What journalists might push Powell on is whether he's going to stay on as a Governor. Once again, he's likely to give little away in this regard.
We're expecting the market reaction to be very muted and for the market to move on from the event quickly.
Ultimately, the status quo for risk assets remains the same - financial conditions are tightening as a longer-term trend, despite some recent short-term easing that now looks to have concluded, alongside the Fed that isn't cutting interest rates.

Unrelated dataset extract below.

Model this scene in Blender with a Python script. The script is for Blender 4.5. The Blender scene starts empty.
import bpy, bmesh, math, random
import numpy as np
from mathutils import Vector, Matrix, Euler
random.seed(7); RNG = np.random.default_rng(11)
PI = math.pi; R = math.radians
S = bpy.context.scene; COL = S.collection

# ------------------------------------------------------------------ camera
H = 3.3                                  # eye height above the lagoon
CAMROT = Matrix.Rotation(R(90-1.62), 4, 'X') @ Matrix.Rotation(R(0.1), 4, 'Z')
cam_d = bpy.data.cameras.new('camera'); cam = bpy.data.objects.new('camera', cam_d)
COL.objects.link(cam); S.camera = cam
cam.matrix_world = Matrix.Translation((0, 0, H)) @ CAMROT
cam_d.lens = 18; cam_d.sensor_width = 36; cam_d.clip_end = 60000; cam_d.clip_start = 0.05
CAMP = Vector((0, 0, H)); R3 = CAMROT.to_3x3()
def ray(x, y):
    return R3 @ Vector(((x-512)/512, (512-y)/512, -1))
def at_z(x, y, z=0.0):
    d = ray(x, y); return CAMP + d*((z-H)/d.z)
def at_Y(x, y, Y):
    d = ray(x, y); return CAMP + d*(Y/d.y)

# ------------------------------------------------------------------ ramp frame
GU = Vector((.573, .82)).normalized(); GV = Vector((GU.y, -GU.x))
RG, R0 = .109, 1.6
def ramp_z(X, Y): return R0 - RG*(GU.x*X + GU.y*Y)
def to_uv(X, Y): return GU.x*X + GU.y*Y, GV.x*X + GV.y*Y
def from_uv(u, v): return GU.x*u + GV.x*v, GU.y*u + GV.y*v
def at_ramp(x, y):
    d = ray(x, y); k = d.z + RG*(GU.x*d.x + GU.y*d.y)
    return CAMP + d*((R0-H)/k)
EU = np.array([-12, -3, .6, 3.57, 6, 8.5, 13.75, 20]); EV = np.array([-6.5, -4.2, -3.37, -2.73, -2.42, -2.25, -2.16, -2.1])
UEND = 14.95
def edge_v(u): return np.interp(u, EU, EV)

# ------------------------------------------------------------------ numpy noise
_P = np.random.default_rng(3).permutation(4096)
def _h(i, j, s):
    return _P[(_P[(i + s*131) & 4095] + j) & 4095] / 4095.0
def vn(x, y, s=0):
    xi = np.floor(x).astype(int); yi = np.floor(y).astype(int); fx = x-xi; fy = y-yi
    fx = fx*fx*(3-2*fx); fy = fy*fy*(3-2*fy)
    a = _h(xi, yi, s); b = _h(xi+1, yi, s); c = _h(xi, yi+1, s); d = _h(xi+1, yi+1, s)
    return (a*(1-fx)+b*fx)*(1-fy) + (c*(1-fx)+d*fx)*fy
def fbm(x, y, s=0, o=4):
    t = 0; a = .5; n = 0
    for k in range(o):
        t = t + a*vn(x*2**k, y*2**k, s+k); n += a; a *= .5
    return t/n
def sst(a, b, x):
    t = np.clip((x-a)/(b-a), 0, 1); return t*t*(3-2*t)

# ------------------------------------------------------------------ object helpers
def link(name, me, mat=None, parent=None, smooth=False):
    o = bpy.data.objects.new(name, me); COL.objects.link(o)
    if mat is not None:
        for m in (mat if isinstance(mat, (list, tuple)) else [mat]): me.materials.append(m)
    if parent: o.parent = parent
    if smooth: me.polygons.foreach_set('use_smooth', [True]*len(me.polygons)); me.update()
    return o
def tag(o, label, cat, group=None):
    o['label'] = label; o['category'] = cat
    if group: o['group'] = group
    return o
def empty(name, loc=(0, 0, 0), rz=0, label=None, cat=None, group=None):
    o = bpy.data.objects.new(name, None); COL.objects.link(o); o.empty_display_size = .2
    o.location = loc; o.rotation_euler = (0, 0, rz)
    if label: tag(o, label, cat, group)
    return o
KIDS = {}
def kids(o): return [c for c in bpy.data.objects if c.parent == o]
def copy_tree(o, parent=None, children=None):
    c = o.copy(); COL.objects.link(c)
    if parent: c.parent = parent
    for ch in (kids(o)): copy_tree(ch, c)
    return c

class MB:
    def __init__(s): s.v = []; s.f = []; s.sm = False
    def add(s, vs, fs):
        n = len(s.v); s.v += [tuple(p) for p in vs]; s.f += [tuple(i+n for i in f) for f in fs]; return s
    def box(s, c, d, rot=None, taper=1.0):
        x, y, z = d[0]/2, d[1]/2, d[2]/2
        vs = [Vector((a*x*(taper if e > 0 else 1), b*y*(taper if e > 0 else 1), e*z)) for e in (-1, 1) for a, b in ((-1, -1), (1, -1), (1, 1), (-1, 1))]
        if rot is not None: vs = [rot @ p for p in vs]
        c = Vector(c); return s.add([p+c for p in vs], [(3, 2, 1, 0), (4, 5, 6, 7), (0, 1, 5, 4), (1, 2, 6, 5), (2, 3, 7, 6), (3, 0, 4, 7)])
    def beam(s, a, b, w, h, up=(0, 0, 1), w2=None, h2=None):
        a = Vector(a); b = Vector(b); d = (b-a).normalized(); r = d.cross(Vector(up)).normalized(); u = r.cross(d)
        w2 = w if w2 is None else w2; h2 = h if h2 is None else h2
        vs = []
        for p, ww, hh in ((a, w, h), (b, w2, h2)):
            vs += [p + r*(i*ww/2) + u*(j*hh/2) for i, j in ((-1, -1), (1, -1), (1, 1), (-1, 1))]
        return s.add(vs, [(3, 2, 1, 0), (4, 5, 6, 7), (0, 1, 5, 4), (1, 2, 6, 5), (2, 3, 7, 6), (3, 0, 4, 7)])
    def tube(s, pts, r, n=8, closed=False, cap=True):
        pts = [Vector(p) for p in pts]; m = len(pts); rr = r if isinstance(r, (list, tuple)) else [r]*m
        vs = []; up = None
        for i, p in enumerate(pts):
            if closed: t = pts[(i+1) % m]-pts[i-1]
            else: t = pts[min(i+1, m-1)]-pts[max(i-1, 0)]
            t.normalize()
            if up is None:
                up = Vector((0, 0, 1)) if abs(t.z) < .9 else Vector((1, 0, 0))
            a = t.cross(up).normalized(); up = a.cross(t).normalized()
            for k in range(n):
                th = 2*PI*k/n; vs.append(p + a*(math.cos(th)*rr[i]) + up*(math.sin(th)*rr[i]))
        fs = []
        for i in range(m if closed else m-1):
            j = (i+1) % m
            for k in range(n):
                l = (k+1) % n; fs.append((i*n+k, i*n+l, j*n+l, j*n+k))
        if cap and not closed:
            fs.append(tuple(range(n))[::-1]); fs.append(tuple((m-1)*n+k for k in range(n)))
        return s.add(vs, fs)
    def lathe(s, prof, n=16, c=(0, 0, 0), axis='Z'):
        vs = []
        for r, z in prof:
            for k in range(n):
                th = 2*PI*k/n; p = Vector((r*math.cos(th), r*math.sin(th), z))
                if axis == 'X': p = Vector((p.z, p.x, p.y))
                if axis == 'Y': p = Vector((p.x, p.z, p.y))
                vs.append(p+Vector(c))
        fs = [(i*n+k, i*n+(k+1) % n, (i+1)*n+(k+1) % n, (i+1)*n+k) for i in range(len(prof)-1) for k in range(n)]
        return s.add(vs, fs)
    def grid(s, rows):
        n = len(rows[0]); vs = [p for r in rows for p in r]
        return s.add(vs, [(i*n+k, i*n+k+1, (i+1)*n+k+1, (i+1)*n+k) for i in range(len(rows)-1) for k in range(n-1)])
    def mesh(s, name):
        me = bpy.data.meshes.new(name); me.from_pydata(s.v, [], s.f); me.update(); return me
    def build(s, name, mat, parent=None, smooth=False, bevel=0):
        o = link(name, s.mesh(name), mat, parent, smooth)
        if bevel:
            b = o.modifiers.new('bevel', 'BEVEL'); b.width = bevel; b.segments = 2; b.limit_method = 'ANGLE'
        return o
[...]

The stock indexes may continue moving higher in the quarters ahead as they're driven by the AI capital expenditure and the AI productivity boom. However, crypto isn't driven by this, it's driven by liquidity, which is currently unsupportive. This means that we may see Crypto struggle over the coming 1-2 quarters despite the stock indexes holding up, and even performing positively.

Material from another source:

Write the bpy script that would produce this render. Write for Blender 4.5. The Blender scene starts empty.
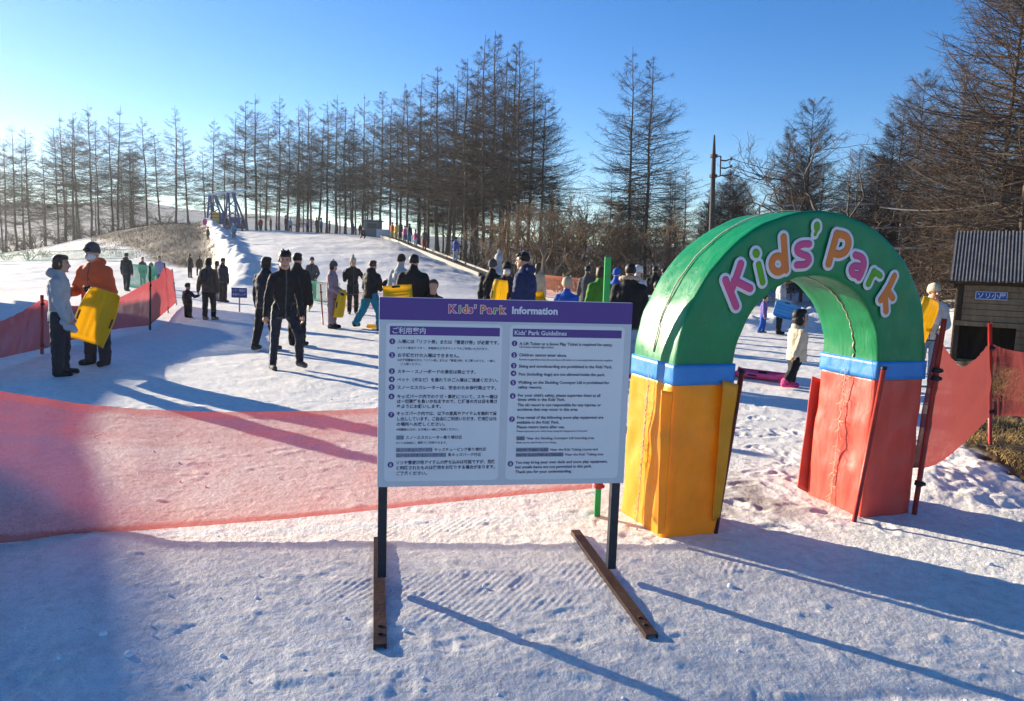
import bpy, bmesh, math, random
import numpy as np
from mathutils import Vector, Matrix, noise as mnoise

R = math.radians
rng = np.random.default_rng(7)
random.seed(7)
SC = bpy.context.scene
COL = SC.collection

# ------------------------------------------------------------------ camera
W, H = 1024, 701
F = 752.0
CAMZ = 1.65
PITCH, ROLL = R(6.75), R(1.9)
cf = Vector((0, math.cos(PITCH), -math.sin(PITCH)))
_r0 = Vector((1, 0, 0)); _u0 = Vector((0, math.sin(PITCH), math.cos(PITCH)))
cr = _r0 * math.cos(ROLL) + _u0 * math.sin(ROLL)
cu = _u0 * math.cos(ROLL) - _r0 * math.sin(ROLL)
CAM = Vector((0, 0, CAMZ))
cd = bpy.data.cameras.new('camera'); cam = bpy.data.objects.new('camera', cd); COL.objects.link(cam)
cd.sensor_width = 36; cd.lens = F / W * 36; cd.clip_start = 0.05; cd.clip_end = 9000
m = Matrix.Identity(4)
for i in range(3):
    m[i][0] = cr[i]; m[i][1] = cu[i]; m[i][2] = -cf[i]
    m[i][3] = CAM[i]
cam.matrix_world = m
SC.camera = cam

def ray(px, py):
    return cf + cr * ((px - W / 2) / F) - cu * ((py - H / 2) / F)
def proj(P):
    d = Vector(P) - CAM
    z = d.dot(cf)
    return (W / 2 + d.dot(cr) / z * F, H / 2 - d.dot(cu) / z * F)
def at(px, py, D):
    d = ray(px, py)
    return CAM + d * (D / d.y)
def on_plane(px, py, P0, n):
    d = ray(px, py)
    t = (Vector(P0) - CAM).dot(n) / d.dot(n)
    return CAM + d * t

# ------------------------------------------------------------------ noise
_tab = np.random.default_rng(3).random((256, 256))
def vnoise(x, y):
    x = np.asarray(x, float); y = np.asarray(y, float)
    xi = np.floor(x).astype(np.int64); yi = np.floor(y).astype(np.int64)
    fx = x - xi; fy = y - yi
    fx = fx * fx * (3 - 2 * fx); fy = fy * fy * (3 - 2 * fy)
    a = _tab[xi & 255, yi & 255]; b = _tab[(xi + 1) & 255, yi & 255]
    c = _tab[xi & 255, (yi + 1) & 255]; d = _tab[(xi + 1) & 255, (yi + 1) & 255]
    return (a * (1 - fx) + b * fx) * (1 - fy) + (c * (1 - fx) + d * fx) * fy
def fbm(x, y, f, o=4, g=.5):
    s = 0; a = 1; n = 0
    for i in range(o):
        s = s + a * (vnoise(x * f + 17.3 * i, y * f - 9.1 * i) - .5); n += a
        a *= g; f *= 2.03
    return s / n * 2
def sstep(a, b, x):
    t = np.clip((np.asarray(x, float) - a) / (b - a), 0, 1)
    return t * t * (3 - 2 * t)

# ------------------------------------------------------------------ terrain
_cols = {
 -700: {1: 0, 40: 0, 70: .3, 110: .8, 300: 2},
 -200: {1: 0, 40: 0, 60: .15, 95: .5, 300: 2},
 0:   {1: 0, 40: 0, 60: .15, 80: .2, 95: .45, 120: 0, 300: 0},
 60:  {1: 0, 40: .1, 58: .5, 85: 2.0, 110: 1.8, 300: 2},
 120: {1: 0, 40: .1, 54: .6, 80: 3.7, 100: 3.6, 300: 3},
 170: {1: 0, 36: 0, 50: .45, 76: 4.6, 100: 4.3, 300: 4},
 205: {1: 0, 34: 0, 46: .3, 80: 4.5, 100: 4.4, 300: 4},
 240: {1: 0, 29: 0, 36: .55, 50: 1.75, 76: 3.9, 100: 4.0, 300: 4},
 300: {1: 0, 29: 0, 36: .5, 76: 4.0, 100: 4.0, 300: 4},
 370: {1: 0, 29: 0, 36: .5, 72: 3.75, 100: 3.8, 300: 4},
 393: {1: 0, 29: 0, 36: .5, 62: 3.2, 75: 3.4, 300: 4},
 430: {1: 0, 28: 0, 40: .9, 52: 1.85, 70: 2.0, 300: 3},
 485: {1: 0, 28: 0, 36: .3, 45: .75, 60: 1.0, 300: 2},
 530: {1: 0, 30: 0, 45: .2, 60: .5, 300: 1.5},
 700: {1: 0, 60: 0, 100: .6, 300: 2},
 820: {1: 0, 45: 0, 62: 1.0, 100: 2, 300: 4},
 900: {1: 0, 26: 0, 40: 1.7, 60: 2.6, 300: 4},
 1024: {1: 0, 18: 0, 34: 1.9, 60: 2.6, 300: 4},
 1700: {1: 0, 18: 0, 34: 1.9, 60: 2.6, 300: 4},
}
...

Bitcoin Chops In the Late-$70k's
In the last week, Bitcoin has held up in the late $70k's, but it has been unable to breach $80k. The price move up has been driven by Spot buying and Shorts being squeezed. That dynamic that has driven price higher, is mostly still the case today, however we are beginning to see Spot buying slow down.
Bitcoin Mechanics:

The Funding Rate remains majorly negative, meaning there are still large Shorts that may be vulnerable to further squeezes. However, we are seeing the Spot bid taper off. We'll need this to reverse in order to see prices push higher that then catalyses a short-squeeze. Alongside this, the Coinbase Premium remains in positive territory, although it's decreasing and trending downwards - but still positive for now.
Coinbase Premium Still Positive, But Trending Lower

That Spot bid may come from the ETFs. In the last few weeks, we've begun to see a more stable Spot bid from this cohort with far less net outflow days. This is positive, but the market likely needs more.
Bitcoin ETF Flows:
Alongside this, the stock indexes (S&P and Nasdaq) are both overbought on the daily timeframes, and they may be due for a correction. This comes at a crucial time as we're in the midst of corporate earning season - which has gone well so far, but with Big Tech reporting this week, the market will need that to be positive in order for it to continue moving higher in the short-term.
Ultimately, Bitcoin is at a crucial level here. Currently, price action looks like a relief rally (a retest of key on-chain resistance levels) in a broader downtrend. Our expectation is that this is a relief rally, and should $80k-$83k be tested, we'd expect it to be the area where Bitcoin rejects from and continues its downtrend. We wouldn't be buyers of Bitcoin between $80k-$83k, and we'd view it as an area to de-risk instead.